● **RECORDS PROVIDED**
◆ ◆ ◆

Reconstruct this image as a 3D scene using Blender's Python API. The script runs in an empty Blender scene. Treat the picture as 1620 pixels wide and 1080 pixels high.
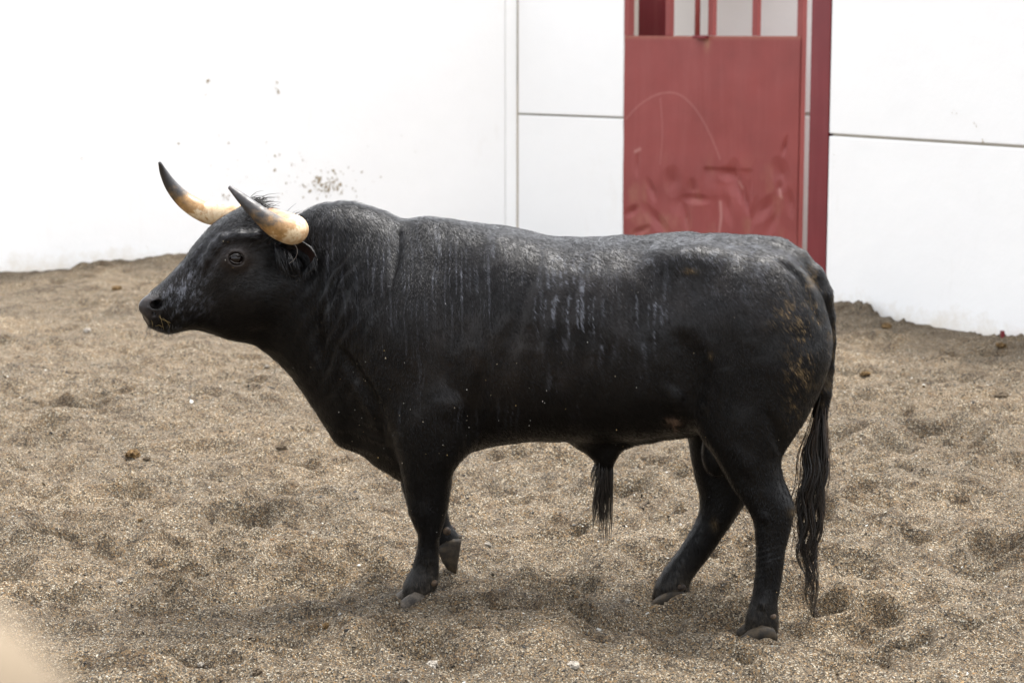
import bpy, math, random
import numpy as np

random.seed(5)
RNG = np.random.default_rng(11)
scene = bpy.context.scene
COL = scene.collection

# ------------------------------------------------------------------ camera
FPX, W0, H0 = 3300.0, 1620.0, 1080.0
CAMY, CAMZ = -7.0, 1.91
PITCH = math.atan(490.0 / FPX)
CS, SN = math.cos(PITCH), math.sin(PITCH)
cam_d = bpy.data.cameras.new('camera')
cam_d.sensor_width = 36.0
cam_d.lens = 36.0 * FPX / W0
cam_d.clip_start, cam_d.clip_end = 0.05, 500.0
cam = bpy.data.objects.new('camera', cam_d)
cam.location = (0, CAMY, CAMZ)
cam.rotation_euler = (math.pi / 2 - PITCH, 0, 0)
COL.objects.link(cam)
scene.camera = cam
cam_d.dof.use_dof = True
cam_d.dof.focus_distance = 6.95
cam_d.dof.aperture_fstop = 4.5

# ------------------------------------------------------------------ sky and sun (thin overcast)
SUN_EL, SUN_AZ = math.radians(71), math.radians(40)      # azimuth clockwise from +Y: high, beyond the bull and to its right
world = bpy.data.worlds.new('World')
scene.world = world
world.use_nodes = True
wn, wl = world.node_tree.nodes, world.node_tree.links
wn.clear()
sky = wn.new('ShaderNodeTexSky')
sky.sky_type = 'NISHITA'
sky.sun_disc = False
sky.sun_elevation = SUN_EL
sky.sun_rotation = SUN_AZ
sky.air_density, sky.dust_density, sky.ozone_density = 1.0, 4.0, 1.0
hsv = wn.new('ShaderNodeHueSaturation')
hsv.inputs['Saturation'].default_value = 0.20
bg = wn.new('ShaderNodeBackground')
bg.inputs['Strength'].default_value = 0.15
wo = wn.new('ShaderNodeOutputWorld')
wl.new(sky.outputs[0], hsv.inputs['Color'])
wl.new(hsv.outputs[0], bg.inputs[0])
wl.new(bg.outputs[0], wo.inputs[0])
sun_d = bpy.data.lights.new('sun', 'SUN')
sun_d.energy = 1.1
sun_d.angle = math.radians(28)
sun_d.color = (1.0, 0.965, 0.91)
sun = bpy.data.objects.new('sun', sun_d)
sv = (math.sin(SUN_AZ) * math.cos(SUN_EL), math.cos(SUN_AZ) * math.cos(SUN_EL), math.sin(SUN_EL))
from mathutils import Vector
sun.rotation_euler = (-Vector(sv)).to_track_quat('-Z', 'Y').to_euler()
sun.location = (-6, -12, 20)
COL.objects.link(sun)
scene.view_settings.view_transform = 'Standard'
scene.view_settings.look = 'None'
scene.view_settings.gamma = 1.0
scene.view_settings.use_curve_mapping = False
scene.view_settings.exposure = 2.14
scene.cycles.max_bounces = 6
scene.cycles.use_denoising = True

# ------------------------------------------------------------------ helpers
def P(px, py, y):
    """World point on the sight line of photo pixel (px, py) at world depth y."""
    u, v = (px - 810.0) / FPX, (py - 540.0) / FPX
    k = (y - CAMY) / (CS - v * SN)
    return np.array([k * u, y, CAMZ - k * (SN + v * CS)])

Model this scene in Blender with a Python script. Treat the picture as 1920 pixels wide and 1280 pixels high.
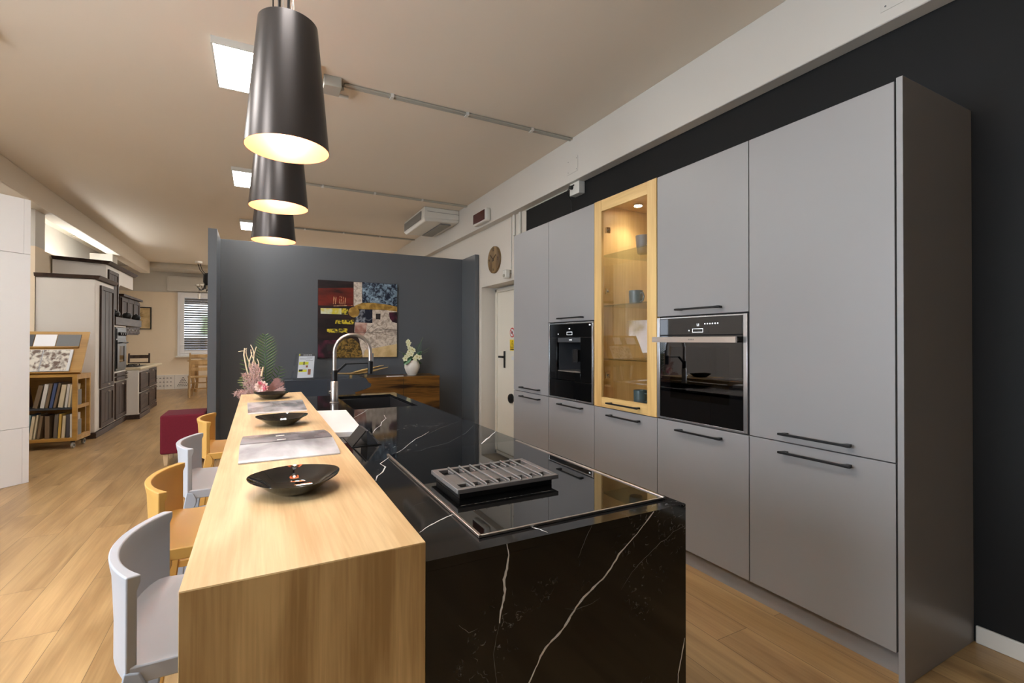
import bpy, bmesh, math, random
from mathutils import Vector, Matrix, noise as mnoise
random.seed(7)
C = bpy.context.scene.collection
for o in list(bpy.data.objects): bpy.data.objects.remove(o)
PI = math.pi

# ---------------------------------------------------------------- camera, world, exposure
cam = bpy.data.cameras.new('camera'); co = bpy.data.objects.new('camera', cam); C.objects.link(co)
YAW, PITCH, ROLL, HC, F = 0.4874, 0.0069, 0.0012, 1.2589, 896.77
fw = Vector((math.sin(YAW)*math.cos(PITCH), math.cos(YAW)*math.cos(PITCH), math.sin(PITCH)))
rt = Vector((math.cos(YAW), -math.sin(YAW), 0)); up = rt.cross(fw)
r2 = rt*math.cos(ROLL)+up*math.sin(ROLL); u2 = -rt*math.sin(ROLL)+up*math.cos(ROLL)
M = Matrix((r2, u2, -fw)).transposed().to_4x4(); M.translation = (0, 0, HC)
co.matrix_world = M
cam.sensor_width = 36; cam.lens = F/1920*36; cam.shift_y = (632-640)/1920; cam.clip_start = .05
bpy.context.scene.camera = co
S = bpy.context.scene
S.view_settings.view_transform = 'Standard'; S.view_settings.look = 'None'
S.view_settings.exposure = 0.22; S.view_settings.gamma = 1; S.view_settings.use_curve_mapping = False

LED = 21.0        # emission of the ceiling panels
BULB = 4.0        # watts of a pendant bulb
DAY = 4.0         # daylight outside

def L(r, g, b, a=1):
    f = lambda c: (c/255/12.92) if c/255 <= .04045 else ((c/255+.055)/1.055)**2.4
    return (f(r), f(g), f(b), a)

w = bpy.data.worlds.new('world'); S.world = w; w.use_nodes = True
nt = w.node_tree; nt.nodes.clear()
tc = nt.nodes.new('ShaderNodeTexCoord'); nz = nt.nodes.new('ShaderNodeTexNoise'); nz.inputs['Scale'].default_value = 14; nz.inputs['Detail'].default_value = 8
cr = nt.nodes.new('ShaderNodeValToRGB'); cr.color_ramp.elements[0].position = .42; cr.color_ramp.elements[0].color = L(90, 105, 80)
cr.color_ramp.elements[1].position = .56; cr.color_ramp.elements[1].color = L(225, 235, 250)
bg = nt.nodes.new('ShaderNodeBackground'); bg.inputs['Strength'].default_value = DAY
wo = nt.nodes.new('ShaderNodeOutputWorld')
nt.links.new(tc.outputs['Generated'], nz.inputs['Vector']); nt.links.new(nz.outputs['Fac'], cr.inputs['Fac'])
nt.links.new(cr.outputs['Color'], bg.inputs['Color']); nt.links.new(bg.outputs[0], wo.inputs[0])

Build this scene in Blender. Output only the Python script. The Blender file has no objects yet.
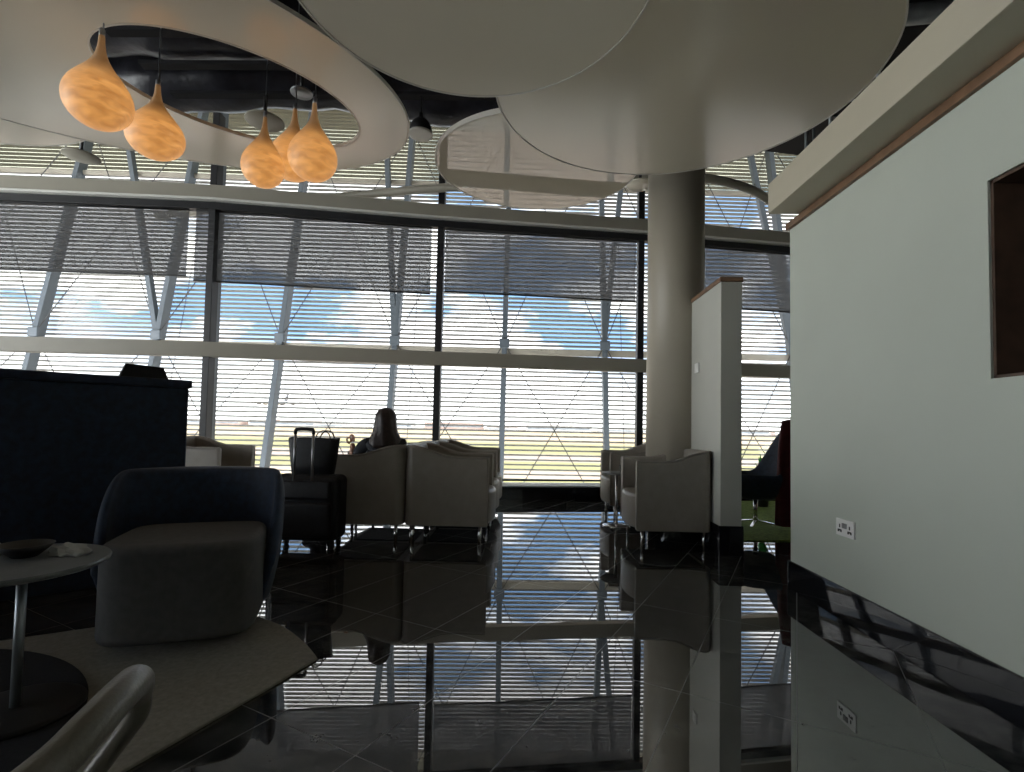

◆ ◆ ◆

● **REQUIRED TASK**
Transcribe each entry precisely as given, leaving the pictures out.

● **EXERCISE RESPONSE**
Reconstruct this image as a 3D scene using Blender's Python API. The script runs in an empty Blender scene. Treat the picture as 1620 pixels wide and 1080 pixels high.
import bpy, math, random
import numpy as np

random.seed(5)
RNG = np.random.default_rng(11)
scene = bpy.context.scene
COL = scene.collection

# ------------------------------------------------------------------ camera
FPX, W0, H0 = 3300.0, 1620.0, 1080.0
CAMY, CAMZ = -7.0, 1.91
PITCH = math.atan(490.0 / FPX)
CS, SN = math.cos(PITCH), math.sin(PITCH)
cam_d = bpy.data.cameras.new('camera')
cam_d.sensor_width = 36.0
cam_d.lens = 36.0 * FPX / W0
cam_d.clip_start, cam_d.clip_end = 0.05, 500.0
cam = bpy.data.objects.new('camera', cam_d)
cam.location = (0, CAMY, CAMZ)
cam.rotation_euler = (math.pi / 2 - PITCH, 0, 0)
COL.objects.link(cam)
scene.camera = cam
cam_d.dof.use_dof = True
cam_d.dof.focus_distance = 6.95
cam_d.dof.aperture_fstop = 4.5

# ------------------------------------------------------------------ sky and sun (thin overcast)
SUN_EL, SUN_AZ = math.radians(71), math.radians(40)      # azimuth clockwise from +Y: high, beyond the bull and to its right
world = bpy.data.worlds.new('World')
scene.world = world
world.use_nodes = True
wn, wl = world.node_tree.nodes, world.node_tree.links
wn.clear()
sky = wn.new('ShaderNodeTexSky')
sky.sky_type = 'NISHITA'
sky.sun_disc = False
sky.sun_elevation = SUN_EL
sky.sun_rotation = SUN_AZ
sky.air_density, sky.dust_density, sky.ozone_density = 1.0, 4.0, 1.0
hsv = wn.new('ShaderNodeHueSaturation')
hsv.inputs['Saturation'].default_value = 0.20
bg = wn.new('ShaderNodeBackground')
bg.inputs['Strength'].default_value = 0.15
wo = wn.new('ShaderNodeOutputWorld')
wl.new(sky.outputs[0], hsv.inputs['Color'])
wl.new(hsv.outputs[0], bg.inputs[0])
wl.new(bg.outputs[0], wo.inputs[0])
sun_d = bpy.data.lights.new('sun', 'SUN')
sun_d.energy = 1.1
sun_d.angle = math.radians(28)
sun_d.color = (1.0, 0.965, 0.91)
sun = bpy.data.objects.new('sun', sun_d)
sv = (math.sin(SUN_AZ) * math.cos(SUN_EL), math.cos(SUN_AZ) * math.cos(SUN_EL), math.sin(SUN_EL))
from mathutils import Vector
sun.rotation_euler = (-Vector(sv)).to_track_quat('-Z', 'Y').to_euler()
sun.location = (-6, -12, 20)
COL.objects.link(sun)
scene.view_settings.view_transform = 'Standard'
scene.view_settings.look = 'None'
scene.view_settings.gamma = 1.0
scene.view_settings.use_curve_mapping = False
scene.view_settings.exposure = 2.14
scene.cycles.max_bounces = 6
scene.cycles.use_denoising = True

# ------------------------------------------------------------------ helpers
def P(px, py, y):
    """World point on the sight line of photo pixel (px, py) at world depth y."""
    u, v = (px - 810.0) / FPX, (py - 540.0) / FPX
    k = (y - CAMY) / (CS - v * SN)
    return np.array([k * u, y, CAMZ - k * (SN + v * CS)])

Model this scene in Blender with a Python script. Treat the picture as 1920 pixels wide and 1280 pixels high.
import bpy, bmesh, math, random
from mathutils import Vector, Matrix, noise as mnoise
random.seed(7)
C = bpy.context.scene.collection
for o in list(bpy.data.objects): bpy.data.objects.remove(o)
PI = math.pi

# ---------------------------------------------------------------- camera, world, exposure
cam = bpy.data.cameras.new('camera'); co = bpy.data.objects.new('camera', cam); C.objects.link(co)
YAW, PITCH, ROLL, HC, F = 0.4874, 0.0069, 0.0012, 1.2589, 896.77
fw = Vector((math.sin(YAW)*math.cos(PITCH), math.cos(YAW)*math.cos(PITCH), math.sin(PITCH)))
rt = Vector((math.cos(YAW), -math.sin(YAW), 0)); up = rt.cross(fw)
r2 = rt*math.cos(ROLL)+up*math.sin(ROLL); u2 = -rt*math.sin(ROLL)+up*math.cos(ROLL)
M = Matrix((r2, u2, -fw)).transposed().to_4x4(); M.translation = (0, 0, HC)
co.matrix_world = M
cam.sensor_width = 36; cam.lens = F/1920*36; cam.shift_y = (632-640)/1920; cam.clip_start = .05
bpy.context.scene.camera = co
S = bpy.context.scene
S.view_settings.view_transform = 'Standard'; S.view_settings.look = 'None'
S.view_settings.exposure = 0.22; S.view_settings.gamma = 1; S.view_settings.use_curve_mapping = False

LED = 21.0        # emission of the ceiling panels
BULB = 4.0        # watts of a pendant bulb
DAY = 4.0         # daylight outside

def L(r, g, b, a=1):
    f = lambda c: (c/255/12.92) if c/255 <= .04045 else ((c/255+.055)/1.055)**2.4
    return (f(r), f(g), f(b), a)

w = bpy.data.worlds.new('world'); S.world = w; w.use_nodes = True
nt = w.node_tree; nt.nodes.clear()
tc = nt.nodes.new('ShaderNodeTexCoord'); nz = nt.nodes.new('ShaderNodeTexNoise'); nz.inputs['Scale'].default_value = 14; nz.inputs['Detail'].default_value = 8
cr = nt.nodes.new('ShaderNodeValToRGB'); cr.color_ramp.elements[0].position = .42; cr.color_ramp.elements[0].color = L(90, 105, 80)
cr.color_ramp.elements[1].position = .56; cr.color_ramp.elements[1].color = L(225, 235, 250)
bg = nt.nodes.new('ShaderNodeBackground'); bg.inputs['Strength'].default_value = DAY
wo = nt.nodes.new('ShaderNodeOutputWorld')
nt.links.new(tc.outputs['Generated'], nz.inputs['Vector']); nt.links.new(nz.outputs['Fac'], cr.inputs['Fac'])
nt.links.new(cr.outputs['Color'], bg.inputs['Color']); nt.links.new(bg.outputs[0], wo.inputs[0])

Build this scene in Blender. Output only the Python script. The Blender file has no objects yet.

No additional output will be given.